##### Dataset rows

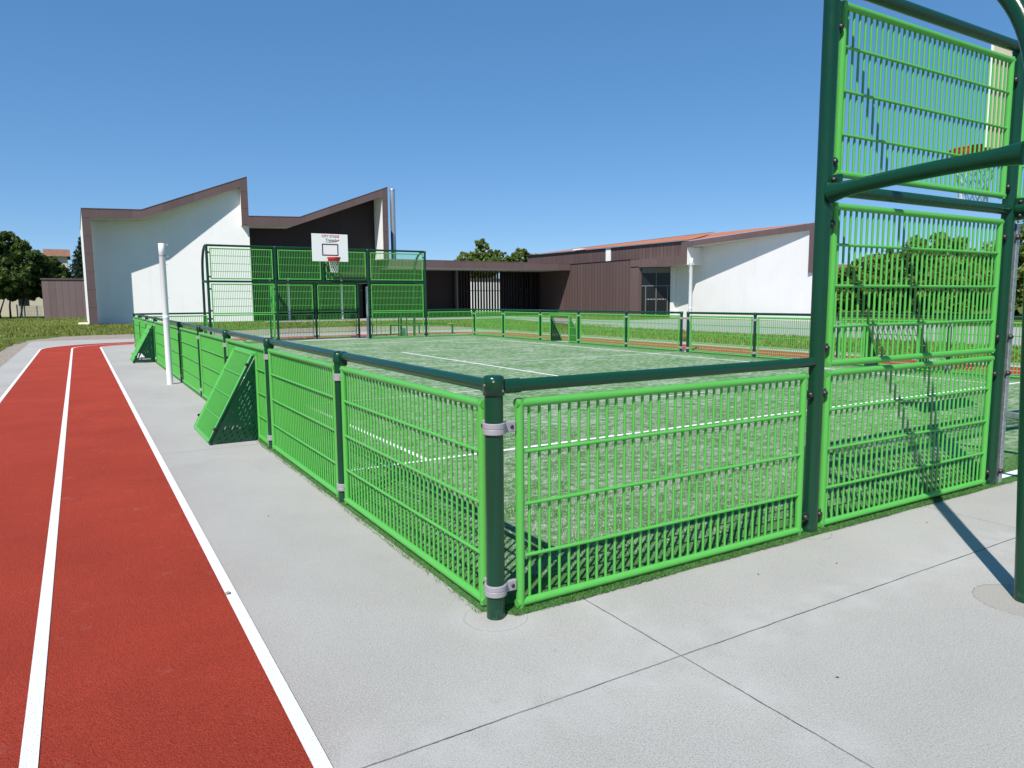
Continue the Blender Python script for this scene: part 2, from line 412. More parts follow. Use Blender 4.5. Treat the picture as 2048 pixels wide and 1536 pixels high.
# turf fibres close to the camera, and loose tufts along the cut edge
def blades(P, h0, h1, wd, lean, z):
    n = len(P); a = rng.uniform(0, 6.283, n); h = rng.uniform(h0, h1, n); l = rng.uniform(-lean, lean, (n, 2))*h[:, None]
    dx = np.cos(a)*wd/2; dy = np.sin(a)*wd/2; V = np.empty((n, 3, 3))
    V[:, 0] = np.c_[P[:, 0]-dx, P[:, 1]-dy, np.full(n, z)]; V[:, 1] = np.c_[P[:, 0]+dx, P[:, 1]+dy, np.full(n, z)]
    V[:, 2] = np.c_[P[:, 0]+l[:, 0], P[:, 1]+l[:, 1], z+h]; return V.reshape(-1, 3)
def scat(n, x0, x1, y0, y1): return np.c_[rng.uniform(x0, x1, n), rng.uniform(y0, y1, n)]
Pt = [scat(60000, -.05, 4.6, -.066, .06), scat(9000, -.07, .05, -.02, 5), scat(70000, -.02, 5, 0, 1.5), scat(60000, 0, 6, 1.5, 4), scat(30000, 4.6, 8, -.09, .4)]
def keep(P):
    k = ~((P[:, 0]**2+P[:, 1]**2 < .055**2) | ((np.abs(P[:, 1]-3.15) < .03))|((np.abs(P[:, 0]-1.08) < .03) & (P[:, 1] > 3.1))|((P[:, 1] > .02) & (P[:, 1] < .1) & (P[:, 0] > 4.7)))
    k &= ~((P[:, 0] < .075) & (P[:, 1] < .06) & (P[:, 0]+P[:, 1] < .075))
    edge = (P[:, 1] < -.052)|(P[:, 0] < -.033)
    k &= ~(edge & (rng.random(len(P)) < .55+.4*np.sin(P[:, 0]*9)*np.cos(P[:, 0]*3.1+P[:, 1]*7)))
    return P[k]
G = np.vstack([blades(keep(p), .006, .019, .0045, .9, tz-.004) for p in Pt])
o = fastmesh('turf_fibres', G, 3, turf_blade_mat); o['kind'] = 'stuff'
o = fastmesh('turf_sand_fibres', blades(keep(np.vstack([scat(38000, .1, 5, .25, 1.5), scat(50000, .1, 6, 1.5, 4)])), .004, .014, .005, .9, tz-.003), 3, sand_grain_mat); o['kind'] = 'stuff'
# lawn blades
Lp = [scat(30000, -9, 1.5, 35, 51), scat(30000, -14, -1.2, 51, 80), scat(3000, -1, 9, 51, 51.6), scat(16000, -6, -3.7, 18, 31), scat(30000, 1, 16, 37, 48.5), scat(34000, 16.4, 22.2, 4, 30), scat(16000, 16.4, 24, 28, 44), scat(7000, -1, 10, 50.5, 53.3), scat(5000, 31, 37, 38, 52)]
Lp = np.vstack(Lp); m_ = rng.random(len(Lp)) < (.45+.45*np.sin(Lp[:, 0]*.9+1)*np.cos(Lp[:, 1]*.55))*.7+.35
o = fastmesh('grass', blades(Lp[m_], .03, .13, .035, .8, 0), 3, blade_mat); o['kind'] = 'stuff'

# ------------------------------------------------------------------ welded bar panel
FT = .021
def panel_geo(p0, p1, z0, z1, out=(0, -1), pitch=.0585, n=10, bn=6):
    """green frame and bars between ground points p0, p1 ; out = outward normal side carrying the horizontals"""
    p0 = Vector((*p0, 0)); p1 = Vector((*p1, 0)); d = (p1-p0).normalized(); L = (p1-p0).length; o = Vector((*out, 0))
    fr = MB(); A = lambda s, z, k=0.: (p0+d*s+o*k+Vector((0, 0, z)))
    r = FT
    for zz in (z0+r, z1-r): fr.tube([A(0, zz), A(L, zz)], r, n)
    for s_ in (r, L-r): fr.tube([A(s_, z0), A(s_, z1)], r, n)
    br = MB(); nb = max(2, round((L-2*r)/pitch)); 
    for i in range(1, nb): br.tube([A(r+(L-2*r)*i/nb, z0+r, -.009), A(r+(L-2*r)*i/nb, z1-r, -.009)], .0076, bn, False)
    for k in (1, 2, 3):
        zz = z0+(z1-z0)*k/4; br.tube([A(r*1.6, zz, .004), A(L-r*1.6, zz, .004)], .0095, bn, True)
    return fr, br
def add_panel(root, p0, p1, z0, z1, out, **k):
    fr, br = panel_geo(p0, p1, z0, z1, out, **k); f = fr.build('panel', light_green, root); br.build('bars', light_green, f); return f
def post_mb(x, y, h, r=.034, n=20): return MB().tube([(x, y, 0), (x, y, h)], r, n)
def add_post(root, x, y, h, r=.034, cap=True, saddle=None, clamps=(), fac=(0, -1)):
    p = post_mb(x, y, h, r).build('post', dark_green, root)
    if cap:
        c = MB().lathe((x, y, 0), [(r+.006, h-.075), (r+.007, h-.07), (r+.007, h-.012), (r*.7, h+.004), (0, h+.006)], 20); c.build('cap', dark_green, p)
    for z, dirs in clamps:
        m = MB().lathe((x, y, z), [(r+.001, -.026), (r+.0095, -.0255), (r+.0105, -.0235), (r+.0105, -.0225), (r+.0105, -.004), (r+.0105, -.003), (r+.0095, -.0015), (r+.008, 0), (r+.0095, .0015), (r+.0105, .003), (r+.0105, .004), (r+.0105, .0225), (r+.0105, .0235), (r+.0095, .0255), (r+.001, .026)], 20)
        for dx, dy in dirs:
            e = r+.008; q = .06
            if dx: m.box(sorted2(x+dx*e, x+dx*(e+q))[0:1]+(y-.011, z-.026), (sorted2(x+dx*e, x+dx*(e+q))[1], y+.011, z+.026), .004)
            else:
                a, b = sorted2(y+dy*e, y+dy*(e+q)); m.box((x-.011, a, z-.026), (x+.011, b, z+.026), .004)
        c = m.build('clamp', grey_cast, p)
        b = MB()
        for dx, dy in dirs:
            e = r+.045
            if dx: b.lathe((x+dx*e, y+fac[1]*.011, z), [(.009, 0), (.009, fac[1]*.004), (.005, fac[1]*.006)], 10, 'y')
            else: b.lathe((x+fac[0]*.011, y+dy*e, z), [(.009, 0), (.009, fac[0]*.004), (.005, fac[0]*.006)], 10, 'x')
        if dirs and b.v: b.build('bolt', black_bolt, p)
    return p
def sorted2(a, b): return (min(a, b), max(a, b))

RZ = 1.10
# ---- left side fence
LY = [0, 2.26, 4.52, 6.86, 9.2, 11.68, 14.1, 16.62, 19.05, 21.5, 24.0]
KL = {2: (5.08, 6.16), 7: (16.88, 17.96)}   # bays with a mini goal
def side_bay(root, x, ya, yb, out, kick, r=.034, n=10):
    a, b = ya+r+.045, yb-r-.045
    if kick is None: add_panel(root, (x, a), (x, b), .035, 1.03, out, n=n); return
    k0, k1 = kick
    # a panel with a doorway: frame tubes round the opening, bars in the side strips and over the top
    fr = MB(); q = FT; zt = .94
    for zz in (1.03-q,): fr.tube([(x, a, zz), (x, b, zz)], q, n)
    for s_ in (a+q, b-q, k0-q, k1+q): fr.tube([(x, s_, .035), (x, s_, 1.03 if s_ in (a+q, b-q) else zt)], q, n)
    for s0, s1 in ((a, k0), (k1, b)): fr.tube([(x, s0, .035+q), (x, s1, .035+q)], q, n)
    fr.tube([(x, k0-2*q, zt), (x, k1+2*q, zt)], q, n)
    f = fr.build('panel', light_green, root); br = MB(); nb = round((b-a)/.0585)
    for i in range(1, nb):
        yy = a+(b-a)*i/nb; lo = zt if k0-.02 < yy < k1+.02 else .05
        br.tube([(x-out[0]*.009, yy, lo), (x-out[0]*.009, yy, 1.01)], .0076, 6, False)
    for k in (1, 2, 3):
        zz = .035+.995*k/4
        for s0, s1 in ((a, k0), (k1, b)):
            if s1-s0 > .1: br.tube([(x+out[0]*.0055, s0+.02, zz), (x+out[0]*.0055, s1-.02, zz)], .0085, 6)
    br.build('bars', light_green, f)
t = thing('side_fence', 'long green bar fence beside the white lined running track, seen at a steep angle', 'fence', (0, 12, 0), 'green bar fences around the court')
for i, y in enumerate(LY[1:], 1):
    add_post(t, 0, y, 1.125, .034 if i not in (5,) else .040, clamps=((.945, ((0, -1), (0, 1))), (.135, ((0, -1), (0, 1)))), fac=(-1, 0))
for i in range(10): side_bay(t, 0, LY[i]+(.012 if i == 0 else 0), LY[i+1], (-1, 0), KL.get(i))
for i in range(10):
    a, b = LY[i], LY[i+1]
    MB().tube([(.022, a+.03, RZ-.004), (.022, b-.03, RZ-.004)], .0305, 18).build('rail', dark_green, t)
fit = MB()
for y in LY[1:-1]: fit.tube([(.022, y-.07, RZ-.004), (.022, y+.07, RZ-.004)], .0355, 16); fit.box((.0, y-.045, RZ-.075), (.052, y+.045, RZ-.02), .008)
fit.tube([(.022, .04, RZ-.004), (.022, .13, RZ-.004)], .0345, 16); fit.tube([(0, 23.88, RZ-.004), (0, 23.97, RZ-.004)], .034, 16)
fit.build('rail_sleeves', dark_green, t)

# ---- front low fence with the corner post nearest the camera
XN = (2.28, 4.47, 8.23, 10.42)
t = thing('corner_fence', 'nearest low green bar panel and its dark corner post with grey clamps', 'fence', (1.1, 0, 0), 'green bar fences around the court')
p = add_post(t, 0, 0, 1.145, .043, cap=False, clamps=((.91, ((1, 0), (0, 1))), (.15, ((1, 0), (0, 1)))), fac=(-1, -1))
c = MB().lathe((0, 0, 0), [(.044, 1.062), (.0495, 1.063), (.0495, 1.133), (.046, 1.146), (.036, 1.151), (0, 1.153)], 28); c.build('cap', dark_green, p)
rv = MB()
for ang, z in ((-62, 1.083), (-175, 1.11), (-120, 1.128)):
    a = math.radians(ang); d = Vector((math.cos(a), math.sin(a), 0)); rv.tube([Vector((0, 0, z))+d*.048, Vector((0, 0, z))+d*.052], .0055, 10)
rv.build('rivets', galv, p)
add_panel(t, (.115, 0), (2.185, 0), .03, 1.035, (0, -1), n=16, bn=8, pitch=.0585)
MB().tube([(.03, 0, RZ-.002), (2.24, 0, RZ-.002)], .0300, 20).build('rail', dark_green, t)
MB().tube([(.04, 0, RZ-.002), (.135, 0, RZ-.002)], .0345, 20).build('rail_sleeve', dark_green, t)
# seams of the panel frame : welded corner plugs
pl = MB()
for sx in (.1325, 2.1675):
    pl.lathe((sx, 0, 1.035), [(.0178, -.004), (.0178, .0015), (.004, .002)], 14); pl.lathe((sx, 0, .03), [(.0178, -.0015), (.0178, .004), (.01, .005)], 14)
pl.build('end_plugs', black_bolt, t)

# ---- far low fences and right side fence
XF = (2.33, 4.62, 8.10, 10.48); YF = 24.0; XR = 12.7
def low_x(name, label, x0, x1, y, out, ends):
    t = thing(name, label, 'fence', ((x0+x1)/2, y, 0), 'green bar fences around the court')
    add_panel(t, (x0+.08, y), (x1-.08, y), .035, 1.03, out, n=8)
    MB().tube([(x0+.03, y, RZ), (x1-.03, y, RZ)], .03, 12).build('rail', dark_green, t)
    for e, s_ in ends: 
        add_post(t, e, y, 1.13, .04, clamps=((.93, ((s_, 0),)), (.14, ((s_, 0),))))
    return t
low_x('low_fence', 'low green bar panel at far end between white gym wall and the left fence corner', 0, XF[0], YF, (0, 1), [])
low_x('low_fence', 'low green bar panel joining the far goal wall to the far right corner', XF[3], XR, YF, (0, 1), [(XR, -1)])
low_x('low_fence', 'low green bar panel at the near right corner, beyond the near goal wall', XN[3], XR, 0, (0, -1), [(XR, -1)])
RY1 = [11.85, 14.19, 16.63, 18.95, 21.6, 24.0]; RY2 = [0, 2.33, 4.68, 7.03, 9.32, 11.60]
KR1 = {2: (17.2, 18.3)}; KR2 = {2: (5.28, 6.40)}
for nm, ys, kk, lab in (('side_fence', RY1, KR1, 'farther run of the right side fence, in front of the brown clad building'), ('side_fence', RY2, KR2, 'nearer run of the right side fence, from the narrow post gap towards the camera')):
    t = thing(nm, lab, 'fence', (XR, (ys[0]+ys[-1])/2, 0), 'green bar fences around the court')
    for y in ys:
        if y in (0, 24.0): continue
        dirs = tuple((0, s_) for s_ in (-1, 1) if not ((y == 11.85 and s_ == -1) or (y == 11.60 and s_ == 1)))
        add_post(t, XR, y, 1.13, .038, clamps=((.95, dirs), (.14, dirs)), fac=(-1, 0))
    for i in range(len(ys)-1):
        side_bay(t, XR, ys[i], ys[i+1], (1, 0), kk.get(i), n=8)
        MB().tube([(XR, ys[i]+.02, RZ), (XR, ys[i+1]-.02, RZ)], .03, 12).build('rail', dark_green, t)

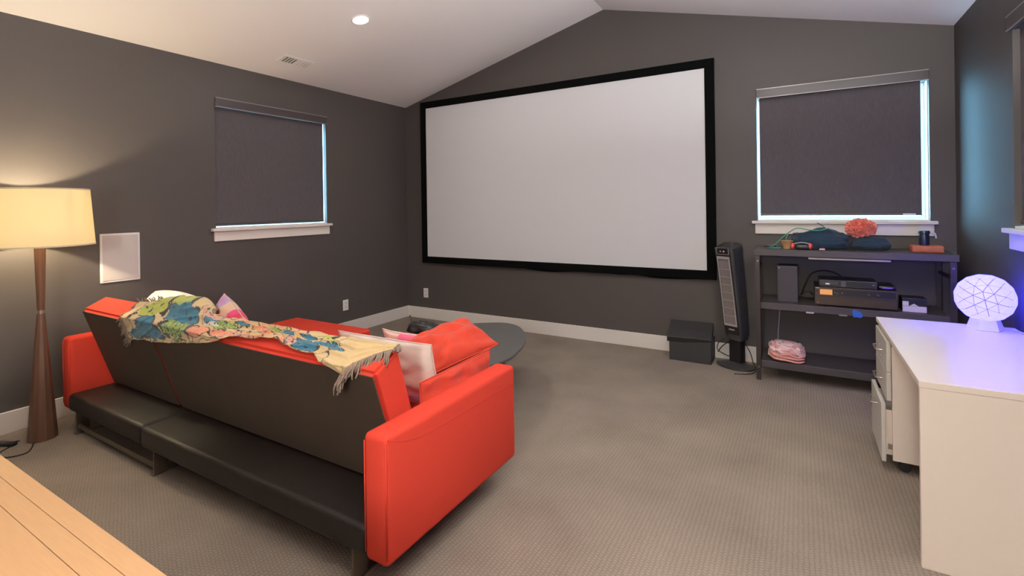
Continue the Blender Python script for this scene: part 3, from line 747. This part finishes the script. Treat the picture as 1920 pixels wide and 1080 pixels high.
# things on the top shelf (z 1.055)
ZT = 1.0553
def blob(name, label, cat, c, sx, sy, sz, m, seed, zmin, sub=5, amt=.25, group=None, tweak=None):
    bm = bmesh.new(); bmesh.ops.create_icosphere(bm, subdivisions=sub, radius=1)
    for v in bm.verts:
        q = v.co.copy(); n = noise.noise(q*1.6+Vector((seed, 0, 0)))*amt+noise.noise(q*4+Vector((seed, 0, 0)))*amt*.45
        X = math.copysign(abs(q.x)**.7, q.x); Y = math.copysign(abs(q.y)**.8, q.y)
        r = Vector((X*sx*(1+n*.5), Y*sy*(1+n*.5), q.z*sz*(1+n)))
        if tweak: r = tweak(r)
        r += Vector(c); r.z = max(r.z, zmin); v.co = r
    o = finish(name, bm, m, None, True); o['label'] = label; o['category'] = cat
    if group: o['group'] = group
    return o
blob('folded_garment', 'navy bundled knit cloth on the top shelf below the window', 'cloth', (4.60, -.255, 1.12), .205, .10, .085, NAVY, 3, ZT, tweak=lambda r: r+Vector((0, 0, (.012*math.sin(r.x*26+1.2)+.004)*(1 if r.z > 0 else 0))))
blob('folded_garment', 'darker navy cloth lump under the coral ruffle ball', 'cloth', (4.935, -.22, 1.098), .125, .10, .062, NAVY, 13, ZT, amt=.12)
pm = root('ruffle_ball', 'coral ruffled scrunchy ball resting on the navy cloth', 'ornament', (4.872, -.24, 1.21))
bm = bmesh.new(); bmesh.ops.create_icosphere(bm, subdivisions=3, radius=1)
for v in bm.verts: v.co = Vector((4.872+v.co.x*.082, -.24+v.co.y*.07, 1.222+v.co.z*.052))
finish('core', bm, CORAL, pm, True)
bm = bmesh.new(); rn = random.Random(3)
for k in range(230):
    z = 1-2*(k+.5)/230; a = k*2.39996; s = math.sqrt(1-z*z); n = Vector((s*math.cos(a), s*math.sin(a), z))
    t = n.cross(Vector((rn.uniform(-1, 1), rn.uniform(-1, 1), rn.uniform(-1, 1)))).normalized(); b = n.cross(t)
    c = Vector((4.872+n.x*.082, -.24+n.y*.07, 1.222+n.z*.052)); L_ = rn.uniform(.012, .030); wv = []
    for i in range(5):
        f = (i-2)/2; p = c+t*f*.016+b*.005*math.sin(i*2.2+k)
        wv.append((bm.verts.new(p), bm.verts.new(p+n*L_*(1-.25*f*f)+b*.006*math.sin(i*1.7+k))))
    for i in range(4): bm.faces.new((wv[i][0], wv[i+1][0], wv[i+1][1], wv[i][1]))
o = finish('ruffles', bm, CORAL, pm); o['kind'] = 'stuff'
cb = root('wicker_cup', 'small tan flared basket on the left end of the top shelf', 'basket', (4.37, -.36, ZT))
bm = bmesh.new(); lathe(bm, [(.024, ZT), (.028, ZT+.02), (.044, ZT+.062), (.047, ZT+.066), (.041, ZT+.062), (.024, ZT+.01)], 4.375, -.36, 20); finish('bowl', bm, BEIGE, cb, True, 50)
gcd = root('handheld_device', 'black handheld device with coral end grips on the top shelf', 'device', (4.48, -.38, ZT))
bm = bmesh.new(); box(bm, 4.432, 4.530, -.41, -.36, ZT, ZT+.040, .012, 3); finish('body', bm, PLASTD, gcd, True, 45)
for x in (4.417, 4.535):
    bm = bmesh.new(); bmesh.ops.create_uvsphere(bm, u_segments=16, v_segments=10, radius=1)
    for v in bm.verts: v.co = Vector((x+v.co.x*.016, -.387+v.co.y*.028, ZT+.026+v.co.z*.0255))
    finish('grip', bm, mat('coral_plastic', (222, 84, 70), .4), gcd, True)
bm = bmesh.new(); tube(bm, [(4.425, -.385, ZT+.045), (4.48, -.385, ZT+.055), (4.53, -.385, ZT+.046)], .004); finish('band', bm, SILVER, gcd, True)
o = bx('remote_control', 4.20, 4.29, -.20, -.165, ZT, ZT+.018, PLASTD, None, .004); tag(o, 'black remote control at the left rear of the top shelf', 'remote')
bm = bmesh.new()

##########

### Task directions
Repeat the lines from where the entries begin to the line with "3, blade_mat); o['kind'] = 'stuff'", both included. Any picture is left out.

### Answer for the task
Continue the Blender Python script for this scene: part 2, from line 412. More parts follow. Use Blender 4.5. Treat the picture as 2048 pixels wide and 1536 pixels high.
# turf fibres close to the camera, and loose tufts along the cut edge
def blades(P, h0, h1, wd, lean, z):
    n = len(P); a = rng.uniform(0, 6.283, n); h = rng.uniform(h0, h1, n); l = rng.uniform(-lean, lean, (n, 2))*h[:, None]
    dx = np.cos(a)*wd/2; dy = np.sin(a)*wd/2; V = np.empty((n, 3, 3))
    V[:, 0] = np.c_[P[:, 0]-dx, P[:, 1]-dy, np.full(n, z)]; V[:, 1] = np.c_[P[:, 0]+dx, P[:, 1]+dy, np.full(n, z)]
    V[:, 2] = np.c_[P[:, 0]+l[:, 0], P[:, 1]+l[:, 1], z+h]; return V.reshape(-1, 3)
def scat(n, x0, x1, y0, y1): return np.c_[rng.uniform(x0, x1, n), rng.uniform(y0, y1, n)]
Pt = [scat(60000, -.05, 4.6, -.066, .06), scat(9000, -.07, .05, -.02, 5), scat(70000, -.02, 5, 0, 1.5), scat(60000, 0, 6, 1.5, 4), scat(30000, 4.6, 8, -.09, .4)]
def keep(P):
    k = ~((P[:, 0]**2+P[:, 1]**2 < .055**2) | ((np.abs(P[:, 1]-3.15) < .03))|((np.abs(P[:, 0]-1.08) < .03) & (P[:, 1] > 3.1))|((P[:, 1] > .02) & (P[:, 1] < .1) & (P[:, 0] > 4.7)))
    k &= ~((P[:, 0] < .075) & (P[:, 1] < .06) & (P[:, 0]+P[:, 1] < .075))
    edge = (P[:, 1] < -.052)|(P[:, 0] < -.033)
    k &= ~(edge & (rng.random(len(P)) < .55+.4*np.sin(P[:, 0]*9)*np.cos(P[:, 0]*3.1+P[:, 1]*7)))
    return P[k]
G = np.vstack([blades(keep(p), .006, .019, .0045, .9, tz-.004) for p in Pt])
o = fastmesh('turf_fibres', G, 3, turf_blade_mat); o['kind'] = 'stuff'
o = fastmesh('turf_sand_fibres', blades(keep(np.vstack([scat(38000, .1, 5, .25, 1.5), scat(50000, .1, 6, 1.5, 4)])), .004, .014, .005, .9, tz-.003), 3, sand_grain_mat); o['kind'] = 'stuff'
# lawn blades
Lp = [scat(30000, -9, 1.5, 35, 51), scat(30000, -14, -1.2, 51, 80), scat(3000, -1, 9, 51, 51.6), scat(16000, -6, -3.7, 18, 31), scat(30000, 1, 16, 37, 48.5), scat(34000, 16.4, 22.2, 4, 30), scat(16000, 16.4, 24, 28, 44), scat(7000, -1, 10, 50.5, 53.3), scat(5000, 31, 37, 38, 52)]
Lp = np.vstack(Lp); m_ = rng.random(len(Lp)) < (.45+.45*np.sin(Lp[:, 0]*.9+1)*np.cos(Lp[:, 1]*.55))*.7+.35
o = fastmesh('grass', blades(Lp[m_], .03, .13, .035, .8, 0), 3, blade_mat); o['kind'] = 'stuff'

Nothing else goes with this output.